Shopee Indonesia masih menunggu terbitnya regulasi baru perihal pungutan Pajak Penghasilan (PPh) Pasal 22 untuk setiap transaksi penjualan barang oleh merchant atau perdagangan di e-commerce.
Saat ini, aturan masih digodok oleh Direktorat Jenderal Pajak atau Ditjen Pajak (DJP) Kementerian Keuangan (Kemenkeu).
Nantinya, pemerintah mewajibkan marketplace memungut PPh Pasal 22 untuk setiap transaksi oleh perdagangan online.

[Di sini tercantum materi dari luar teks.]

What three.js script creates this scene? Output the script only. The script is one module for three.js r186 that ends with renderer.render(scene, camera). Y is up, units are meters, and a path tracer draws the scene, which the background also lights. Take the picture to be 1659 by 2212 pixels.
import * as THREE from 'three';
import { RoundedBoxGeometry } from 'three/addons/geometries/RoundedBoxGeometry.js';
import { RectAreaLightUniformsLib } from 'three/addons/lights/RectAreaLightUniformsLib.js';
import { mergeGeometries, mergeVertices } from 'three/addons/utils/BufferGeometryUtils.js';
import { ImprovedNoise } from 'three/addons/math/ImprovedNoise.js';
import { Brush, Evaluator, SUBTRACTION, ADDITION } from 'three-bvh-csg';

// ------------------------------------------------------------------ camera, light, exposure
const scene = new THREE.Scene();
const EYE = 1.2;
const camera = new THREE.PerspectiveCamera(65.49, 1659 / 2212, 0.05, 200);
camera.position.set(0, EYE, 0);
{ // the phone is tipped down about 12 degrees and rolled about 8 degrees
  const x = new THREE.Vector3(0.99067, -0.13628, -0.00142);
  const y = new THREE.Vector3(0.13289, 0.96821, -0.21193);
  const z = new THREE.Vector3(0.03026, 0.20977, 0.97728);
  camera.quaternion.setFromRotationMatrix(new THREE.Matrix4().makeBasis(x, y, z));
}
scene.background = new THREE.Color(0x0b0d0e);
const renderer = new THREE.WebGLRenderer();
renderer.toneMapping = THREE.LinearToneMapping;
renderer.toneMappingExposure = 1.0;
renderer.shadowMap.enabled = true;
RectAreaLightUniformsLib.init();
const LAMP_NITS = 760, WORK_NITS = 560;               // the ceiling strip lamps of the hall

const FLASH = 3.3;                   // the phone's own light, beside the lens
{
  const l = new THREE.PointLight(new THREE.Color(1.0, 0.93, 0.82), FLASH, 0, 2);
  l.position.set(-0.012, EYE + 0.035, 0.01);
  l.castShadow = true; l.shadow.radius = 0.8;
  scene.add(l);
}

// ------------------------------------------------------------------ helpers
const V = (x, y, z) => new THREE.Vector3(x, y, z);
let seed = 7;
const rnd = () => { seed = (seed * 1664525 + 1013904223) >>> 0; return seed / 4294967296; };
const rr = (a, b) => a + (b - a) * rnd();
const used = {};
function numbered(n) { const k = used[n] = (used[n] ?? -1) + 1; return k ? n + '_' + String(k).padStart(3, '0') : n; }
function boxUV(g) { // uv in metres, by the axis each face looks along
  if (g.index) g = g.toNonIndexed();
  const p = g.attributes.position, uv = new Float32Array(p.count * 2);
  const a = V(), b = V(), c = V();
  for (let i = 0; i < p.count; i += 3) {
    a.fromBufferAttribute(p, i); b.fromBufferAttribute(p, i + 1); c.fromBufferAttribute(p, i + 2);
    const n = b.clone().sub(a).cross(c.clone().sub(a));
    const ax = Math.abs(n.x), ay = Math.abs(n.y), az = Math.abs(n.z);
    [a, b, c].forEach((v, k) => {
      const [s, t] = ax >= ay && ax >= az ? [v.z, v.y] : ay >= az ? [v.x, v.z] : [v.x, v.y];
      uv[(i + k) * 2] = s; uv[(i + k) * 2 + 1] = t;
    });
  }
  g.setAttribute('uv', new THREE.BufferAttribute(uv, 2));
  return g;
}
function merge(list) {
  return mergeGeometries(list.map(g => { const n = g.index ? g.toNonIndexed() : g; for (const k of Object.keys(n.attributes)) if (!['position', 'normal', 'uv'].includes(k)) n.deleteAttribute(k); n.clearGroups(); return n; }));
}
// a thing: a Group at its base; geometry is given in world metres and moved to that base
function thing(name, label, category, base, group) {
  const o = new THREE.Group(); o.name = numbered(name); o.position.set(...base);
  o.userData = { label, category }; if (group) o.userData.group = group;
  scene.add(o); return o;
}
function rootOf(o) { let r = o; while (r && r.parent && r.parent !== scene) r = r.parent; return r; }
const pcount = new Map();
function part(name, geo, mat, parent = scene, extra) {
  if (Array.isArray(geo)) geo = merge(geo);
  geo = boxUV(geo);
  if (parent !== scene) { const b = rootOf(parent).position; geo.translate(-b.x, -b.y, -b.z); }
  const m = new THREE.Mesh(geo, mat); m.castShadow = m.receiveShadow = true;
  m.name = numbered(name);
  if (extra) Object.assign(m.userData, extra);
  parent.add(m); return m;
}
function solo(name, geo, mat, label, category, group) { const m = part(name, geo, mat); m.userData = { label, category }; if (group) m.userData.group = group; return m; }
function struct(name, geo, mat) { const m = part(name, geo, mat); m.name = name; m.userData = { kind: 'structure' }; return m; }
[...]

Deputy Director of Government Relations Shopee Indonesia, Balques Manisang, mengatakan, pihaknya tidak bisa mendahului Kementerian Keuangan sebagai regulator, sehingga pelaksanaan PPh Pasal 22 masih harus menunggu terbitnya aturan.
“Ya mungkin gini, kalau secara publik kita kayaknya baca bersama ya. Tapi kalau misalkan secara kebijakan, kita masih menunggu, gak bisa mendahului keputusan dari kementerian terkait,” ujar Balques saat ditemui di kawasan Bandar Udara Internasional Soekarno-Hatta, Selasa (1/7/2025).
Perusahaan e-commerce di Tanah Air pada prinsipnya tetap mematuhi aturan dari pemerintah.
Namun saat ini, Shopee Indonesia masih menunggu dan melihat skema pajak yang nantinya diberlakukan oleh otoritas.
“Jadi kita masih tunggu, apapun komunikasi yang nanti dibangun, kita coba akan lihat seperti apa. Dan kita ikutin aja bagaimana kebijakan nanti, apakah berjalannya seperti apa, kita lihat bersama,” paparnya.
“Karena belum bisa juga kita berikan statement lanjutan ya. Karena memang belum selesai begitu. Pembahasannya belum selesai. Yang bisa saya katakan, pasti dari segi kebijakan, feedback dari industri adalah mengikutinya atau comply untuk kebijakan tersebut, jadi kita lihat dari segi mengikutinya dulu,” tambah Balques.
Direktur Jenderal (Dirjen) Strategi Ekonomi dan Fiskal, Kementerian Keuangan, Febrio Kacaribu, mengatakan bahwa kebijakan PPh Pasal 22 bukanlah penerapan pajak baru, melainkan bagian dari perbaikan administrasi sistem perpajakan, terutama kepatuhan pajak (tax compliance) bagi sektor informal.
Untuk diketahui, tax compliance merujuk pada perilaku wajib pajak (orang pribadi maupun badan) untuk memenuhi semua kewajiban perpajakan dan melaksanakan hak perpajakannya.
Kepatuhan pajak diukur melalui dua indikator, yakni kepatuhan formal dan kepatuhan materiil.
“Kan ini bagian dari administrasi, jadi setiap tahun pasti kita akan melakukan perbaikan-perbaikan administrasi supaya meningkatkan kepatuhan pajak,” ucap Febrio saat ditemui di kawasan Cikini, Jakarta Pusat.
Menurut dia, perbaikan sistem administrasi perpajakan dilakukan setiap tahunnya oleh Ditjen Pajak. Langkah ini merupakan bagian dari target penerimaan negara setiap tahunnya.
Kendati begitu, ia memastikan Kemenkeu, lewat Ditjen Pajak, tetap melaksanakan proses evaluasi secara menyeluruh.
“Jadi ini adalah bagian dari administrasi, dan tentunya reformasi ini akan menjadi bagian dari target penerimaan setiap tahunnya, jadi kita lihat nanti evaluasinya ya,” ungkapnya.
Lebih jauh, Febrio menyebut UMKM atau pedagang di e-commerce yang memiliki pendapatan di bawah Rp 500 juta per tahun tidak dikenakan alias bebas dari PPh 0,5 persen.
“Pendapatan di bawah Rp 500 juta kan tetap, kan seperti yang sudah ada di undang-undang HPP (Harmonisasi Peraturan Perpajakan) bahwa kita berikan semacam PTKP (Penghasilan Tidak Kena Pajak) bagi UMKM bahwa kalau omzetnya di bawah Rp 500 juta ke bawah itu tidak ada pajak sama sekali,” kata Febrio.